Contribution of pegmatite shells to magmatic evolution and rare metal mineralization:Insights from the Shihuiyao deposit, Inner Mongolia, Northeast China

Highly evolved granite associated with pegmatite shells exhibits significant potential for rare metal mineralization; however, the mechanisms through which these pegmatite shells contribute to magmatic evolution and rare metal enrichment remain poorly understood. The Late Jurassic Shihuiyao Nb-Ta-(Rb-Be-Li) deposit is one of the largest rare-metal deposits in the Southern Great Xing'an Range (SGXR), Northeast China.

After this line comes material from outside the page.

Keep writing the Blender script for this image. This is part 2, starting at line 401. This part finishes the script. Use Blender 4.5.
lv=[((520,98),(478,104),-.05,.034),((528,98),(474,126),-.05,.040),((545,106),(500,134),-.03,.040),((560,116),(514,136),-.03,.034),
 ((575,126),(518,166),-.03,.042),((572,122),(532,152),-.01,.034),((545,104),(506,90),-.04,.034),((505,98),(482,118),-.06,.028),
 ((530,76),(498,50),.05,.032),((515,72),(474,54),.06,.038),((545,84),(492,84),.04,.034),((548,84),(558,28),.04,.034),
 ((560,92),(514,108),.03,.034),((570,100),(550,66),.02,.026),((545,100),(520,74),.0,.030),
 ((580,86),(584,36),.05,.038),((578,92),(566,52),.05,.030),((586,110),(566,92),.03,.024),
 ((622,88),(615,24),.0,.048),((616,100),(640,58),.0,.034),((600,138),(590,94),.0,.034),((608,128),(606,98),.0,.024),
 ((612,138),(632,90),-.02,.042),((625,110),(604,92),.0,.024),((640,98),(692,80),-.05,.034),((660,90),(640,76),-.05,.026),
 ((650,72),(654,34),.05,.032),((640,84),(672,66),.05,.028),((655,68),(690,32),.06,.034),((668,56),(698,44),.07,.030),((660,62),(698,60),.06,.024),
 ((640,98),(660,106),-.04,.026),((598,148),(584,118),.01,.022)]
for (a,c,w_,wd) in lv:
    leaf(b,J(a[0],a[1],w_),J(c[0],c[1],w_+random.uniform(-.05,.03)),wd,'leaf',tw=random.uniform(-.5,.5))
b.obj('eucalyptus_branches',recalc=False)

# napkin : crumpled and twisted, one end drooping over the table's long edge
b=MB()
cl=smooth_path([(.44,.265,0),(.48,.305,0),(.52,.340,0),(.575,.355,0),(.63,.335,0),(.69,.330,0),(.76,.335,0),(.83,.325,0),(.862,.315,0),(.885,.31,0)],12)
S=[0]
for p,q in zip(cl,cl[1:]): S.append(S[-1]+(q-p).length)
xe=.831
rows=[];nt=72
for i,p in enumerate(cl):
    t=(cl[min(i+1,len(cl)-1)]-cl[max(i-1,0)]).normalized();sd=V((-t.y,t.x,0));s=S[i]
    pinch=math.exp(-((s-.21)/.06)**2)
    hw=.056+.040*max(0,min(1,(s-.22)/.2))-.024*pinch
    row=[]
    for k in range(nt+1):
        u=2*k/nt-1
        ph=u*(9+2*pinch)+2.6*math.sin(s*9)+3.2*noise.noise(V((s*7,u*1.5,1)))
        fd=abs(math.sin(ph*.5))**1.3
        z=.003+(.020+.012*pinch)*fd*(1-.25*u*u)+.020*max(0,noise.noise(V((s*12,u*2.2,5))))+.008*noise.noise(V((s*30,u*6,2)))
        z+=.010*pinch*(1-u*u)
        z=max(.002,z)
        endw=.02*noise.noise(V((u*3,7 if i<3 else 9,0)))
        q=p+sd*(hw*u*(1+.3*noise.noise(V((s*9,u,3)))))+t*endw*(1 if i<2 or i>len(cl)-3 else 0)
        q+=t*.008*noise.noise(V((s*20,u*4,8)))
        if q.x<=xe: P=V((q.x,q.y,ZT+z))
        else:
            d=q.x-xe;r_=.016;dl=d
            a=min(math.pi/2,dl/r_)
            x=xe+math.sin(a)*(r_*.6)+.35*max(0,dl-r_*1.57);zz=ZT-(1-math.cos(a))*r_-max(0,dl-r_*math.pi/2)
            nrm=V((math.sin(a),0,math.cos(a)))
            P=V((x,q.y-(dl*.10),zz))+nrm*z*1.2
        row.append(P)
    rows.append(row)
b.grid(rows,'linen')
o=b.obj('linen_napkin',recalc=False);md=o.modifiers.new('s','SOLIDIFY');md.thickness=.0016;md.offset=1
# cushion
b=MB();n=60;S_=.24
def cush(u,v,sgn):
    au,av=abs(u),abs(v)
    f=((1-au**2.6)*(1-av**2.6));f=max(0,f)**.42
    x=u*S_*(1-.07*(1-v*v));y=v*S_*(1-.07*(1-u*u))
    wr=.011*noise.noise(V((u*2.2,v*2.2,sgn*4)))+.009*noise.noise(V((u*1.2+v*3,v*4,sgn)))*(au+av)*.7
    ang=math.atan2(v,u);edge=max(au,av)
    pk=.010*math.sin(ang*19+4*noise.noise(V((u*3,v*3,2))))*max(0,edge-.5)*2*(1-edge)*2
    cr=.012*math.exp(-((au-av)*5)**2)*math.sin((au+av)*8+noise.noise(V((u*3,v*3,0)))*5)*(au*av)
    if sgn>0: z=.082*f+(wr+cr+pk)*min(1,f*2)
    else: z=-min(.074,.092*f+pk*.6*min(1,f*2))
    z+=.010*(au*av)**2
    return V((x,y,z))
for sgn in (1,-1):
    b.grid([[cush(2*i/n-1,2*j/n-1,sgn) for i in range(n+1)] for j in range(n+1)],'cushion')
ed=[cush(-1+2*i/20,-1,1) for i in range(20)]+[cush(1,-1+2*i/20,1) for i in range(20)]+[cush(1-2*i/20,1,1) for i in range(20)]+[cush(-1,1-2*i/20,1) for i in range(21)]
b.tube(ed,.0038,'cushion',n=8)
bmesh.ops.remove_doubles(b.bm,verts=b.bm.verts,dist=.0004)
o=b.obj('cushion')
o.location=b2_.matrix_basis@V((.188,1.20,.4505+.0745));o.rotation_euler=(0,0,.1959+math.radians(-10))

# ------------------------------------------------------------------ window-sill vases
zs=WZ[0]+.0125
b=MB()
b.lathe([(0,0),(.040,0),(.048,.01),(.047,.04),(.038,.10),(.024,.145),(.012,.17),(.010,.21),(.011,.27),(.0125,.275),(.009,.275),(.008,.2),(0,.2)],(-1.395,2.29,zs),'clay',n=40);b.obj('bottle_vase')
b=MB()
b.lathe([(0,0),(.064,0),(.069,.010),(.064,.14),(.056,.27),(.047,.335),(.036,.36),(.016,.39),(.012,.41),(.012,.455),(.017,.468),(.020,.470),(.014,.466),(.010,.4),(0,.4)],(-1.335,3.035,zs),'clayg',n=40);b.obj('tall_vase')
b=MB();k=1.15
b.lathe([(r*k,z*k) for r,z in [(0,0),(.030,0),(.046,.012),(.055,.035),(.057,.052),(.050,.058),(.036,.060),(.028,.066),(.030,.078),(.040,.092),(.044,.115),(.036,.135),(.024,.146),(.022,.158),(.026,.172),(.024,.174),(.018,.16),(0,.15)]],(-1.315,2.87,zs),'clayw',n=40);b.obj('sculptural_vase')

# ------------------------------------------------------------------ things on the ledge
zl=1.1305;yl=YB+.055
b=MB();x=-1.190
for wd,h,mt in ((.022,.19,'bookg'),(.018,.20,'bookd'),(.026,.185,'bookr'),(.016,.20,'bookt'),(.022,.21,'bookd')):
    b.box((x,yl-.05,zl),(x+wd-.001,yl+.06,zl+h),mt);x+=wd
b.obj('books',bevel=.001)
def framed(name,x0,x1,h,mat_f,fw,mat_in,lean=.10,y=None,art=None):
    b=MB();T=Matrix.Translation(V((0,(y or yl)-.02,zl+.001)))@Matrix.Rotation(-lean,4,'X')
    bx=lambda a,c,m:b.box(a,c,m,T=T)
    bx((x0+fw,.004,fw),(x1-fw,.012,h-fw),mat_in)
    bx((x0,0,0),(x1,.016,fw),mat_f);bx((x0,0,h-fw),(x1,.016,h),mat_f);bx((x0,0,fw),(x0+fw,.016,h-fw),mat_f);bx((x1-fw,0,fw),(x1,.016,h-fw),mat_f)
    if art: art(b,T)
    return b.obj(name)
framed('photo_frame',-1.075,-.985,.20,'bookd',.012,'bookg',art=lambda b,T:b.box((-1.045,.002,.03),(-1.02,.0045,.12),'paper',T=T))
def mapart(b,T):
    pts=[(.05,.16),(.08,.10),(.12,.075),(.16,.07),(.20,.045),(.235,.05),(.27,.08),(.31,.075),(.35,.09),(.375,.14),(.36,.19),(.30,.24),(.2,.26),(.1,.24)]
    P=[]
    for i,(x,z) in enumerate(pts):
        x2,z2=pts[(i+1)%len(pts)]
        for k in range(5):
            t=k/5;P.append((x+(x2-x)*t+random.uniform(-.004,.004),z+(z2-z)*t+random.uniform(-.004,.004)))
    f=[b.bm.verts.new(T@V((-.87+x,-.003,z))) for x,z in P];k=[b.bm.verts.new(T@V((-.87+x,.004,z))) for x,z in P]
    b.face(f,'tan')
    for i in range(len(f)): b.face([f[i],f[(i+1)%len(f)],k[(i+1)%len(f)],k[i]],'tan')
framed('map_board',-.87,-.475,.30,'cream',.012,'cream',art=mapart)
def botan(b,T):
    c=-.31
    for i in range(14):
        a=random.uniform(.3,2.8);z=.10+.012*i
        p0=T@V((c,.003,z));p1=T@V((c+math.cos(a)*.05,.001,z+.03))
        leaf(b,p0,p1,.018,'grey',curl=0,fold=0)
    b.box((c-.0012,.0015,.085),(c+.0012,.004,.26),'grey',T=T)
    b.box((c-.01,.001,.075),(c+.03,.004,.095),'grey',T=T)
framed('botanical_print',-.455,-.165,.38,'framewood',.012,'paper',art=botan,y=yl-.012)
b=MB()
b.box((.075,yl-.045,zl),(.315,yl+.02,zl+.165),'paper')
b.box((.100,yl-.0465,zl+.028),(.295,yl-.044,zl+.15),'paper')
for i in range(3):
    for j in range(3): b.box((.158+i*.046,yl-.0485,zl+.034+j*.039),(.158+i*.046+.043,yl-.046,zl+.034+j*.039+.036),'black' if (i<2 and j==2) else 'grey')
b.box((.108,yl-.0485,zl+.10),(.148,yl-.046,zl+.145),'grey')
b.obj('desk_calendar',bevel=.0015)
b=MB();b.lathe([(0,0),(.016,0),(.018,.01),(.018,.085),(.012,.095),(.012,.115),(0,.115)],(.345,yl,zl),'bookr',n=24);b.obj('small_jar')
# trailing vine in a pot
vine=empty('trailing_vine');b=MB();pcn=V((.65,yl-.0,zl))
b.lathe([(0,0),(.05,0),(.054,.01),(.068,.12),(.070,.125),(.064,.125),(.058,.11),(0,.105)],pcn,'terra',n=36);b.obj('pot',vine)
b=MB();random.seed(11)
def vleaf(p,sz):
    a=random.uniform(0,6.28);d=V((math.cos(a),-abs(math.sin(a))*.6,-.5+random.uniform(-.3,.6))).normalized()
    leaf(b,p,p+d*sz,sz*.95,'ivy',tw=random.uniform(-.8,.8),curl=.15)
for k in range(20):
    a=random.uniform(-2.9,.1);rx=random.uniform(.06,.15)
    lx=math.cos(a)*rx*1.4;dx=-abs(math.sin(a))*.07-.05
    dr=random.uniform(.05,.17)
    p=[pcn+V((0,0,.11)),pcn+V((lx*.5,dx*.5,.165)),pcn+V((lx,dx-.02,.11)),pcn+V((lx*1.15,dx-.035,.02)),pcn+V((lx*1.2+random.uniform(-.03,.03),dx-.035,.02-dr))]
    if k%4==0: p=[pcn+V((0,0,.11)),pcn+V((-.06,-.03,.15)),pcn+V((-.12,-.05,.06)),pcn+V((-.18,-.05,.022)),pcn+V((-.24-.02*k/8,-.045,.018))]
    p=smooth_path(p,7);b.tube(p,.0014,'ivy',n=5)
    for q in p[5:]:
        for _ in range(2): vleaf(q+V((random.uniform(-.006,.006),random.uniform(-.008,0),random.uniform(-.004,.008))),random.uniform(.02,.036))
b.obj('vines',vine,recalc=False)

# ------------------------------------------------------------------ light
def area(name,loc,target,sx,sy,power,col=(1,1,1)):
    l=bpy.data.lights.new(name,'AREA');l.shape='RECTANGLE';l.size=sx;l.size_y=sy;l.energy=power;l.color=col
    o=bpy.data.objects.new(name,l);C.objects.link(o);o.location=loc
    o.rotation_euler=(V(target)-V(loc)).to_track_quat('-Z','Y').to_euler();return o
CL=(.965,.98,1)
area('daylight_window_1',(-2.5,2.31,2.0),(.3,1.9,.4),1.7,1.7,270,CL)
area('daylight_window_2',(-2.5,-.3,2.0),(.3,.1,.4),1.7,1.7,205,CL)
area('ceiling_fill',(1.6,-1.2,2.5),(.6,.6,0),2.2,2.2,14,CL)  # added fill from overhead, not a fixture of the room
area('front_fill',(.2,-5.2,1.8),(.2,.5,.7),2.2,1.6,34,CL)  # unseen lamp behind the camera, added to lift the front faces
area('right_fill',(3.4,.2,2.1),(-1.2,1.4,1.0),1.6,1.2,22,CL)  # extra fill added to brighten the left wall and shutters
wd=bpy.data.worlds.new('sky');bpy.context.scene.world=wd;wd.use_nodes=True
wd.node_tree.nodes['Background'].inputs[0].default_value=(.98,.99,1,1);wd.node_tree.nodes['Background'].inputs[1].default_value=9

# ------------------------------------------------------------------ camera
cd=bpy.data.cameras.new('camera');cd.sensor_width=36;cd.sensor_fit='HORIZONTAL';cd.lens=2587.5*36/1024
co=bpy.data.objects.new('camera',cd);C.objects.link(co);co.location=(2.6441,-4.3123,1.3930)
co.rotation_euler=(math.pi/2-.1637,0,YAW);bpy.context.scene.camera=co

Exploratory trenches expose distinct layered zones from top to bottom:alternating microcline pegmatite and aplite layers (zone I), topaz lepidolite albite granite and lepidolite amazonite pegmatite (zone II), and muscovite albite granite (zone III). We conducted U-Pb dating of cassiterite, monazite, and Nb-Ta oxide, monazite Nd isotopes, and whole-rock and mineral geochemistry for the three zones. Multi-mineral U-Pb ages indicate that the three zones formed during the Late Jurassic-Early Cretaceous (147-142 Ma). Geochemical analyses of whole-rock, mica, and microcline suggest an evolutionary sequence from zone I to zone III, and finally to zone II. The Zr/Hf, Nb/Ta, Y/Ho, and K/Rb ratios combined with the rare earth element (REE) tetrad effects suggest higher degree of differentiation and fluid-melt interaction of the Shihuiyao leucogranite without a pegmatite shell compared to coeval barren granites from both Shihuiyao and the SGXR. A progressive increase in the degree of evolution is evident from the leucogranite without a pegmatite shell to the leucogranite with a discontinuous shell, and ultimately to the leucogranite with a continuous shell. The pegmatite shell acted as a geochemical barrier that facilitated the accumulation of Li and F in the underlying magma, which played a crucial role in lowering the solidus temperature of the granitic magma. This process prolonged the crystallization duration while reducing melt viscosity and density, thereby creating favorable conditions for magma differentiation and fluid-melt interaction. Rapid crystallization of the earlier water- and Be-rich melt led to the Be mineralization in the pegmatite shell. Moreover, the formation of this shell served as a barrier for Li mineralization in the underlying topaz lepidolite albite granite. This study enhances our understanding of the critical contribution of pegmatite shells to magmatic evolution and rare-metal mineralization.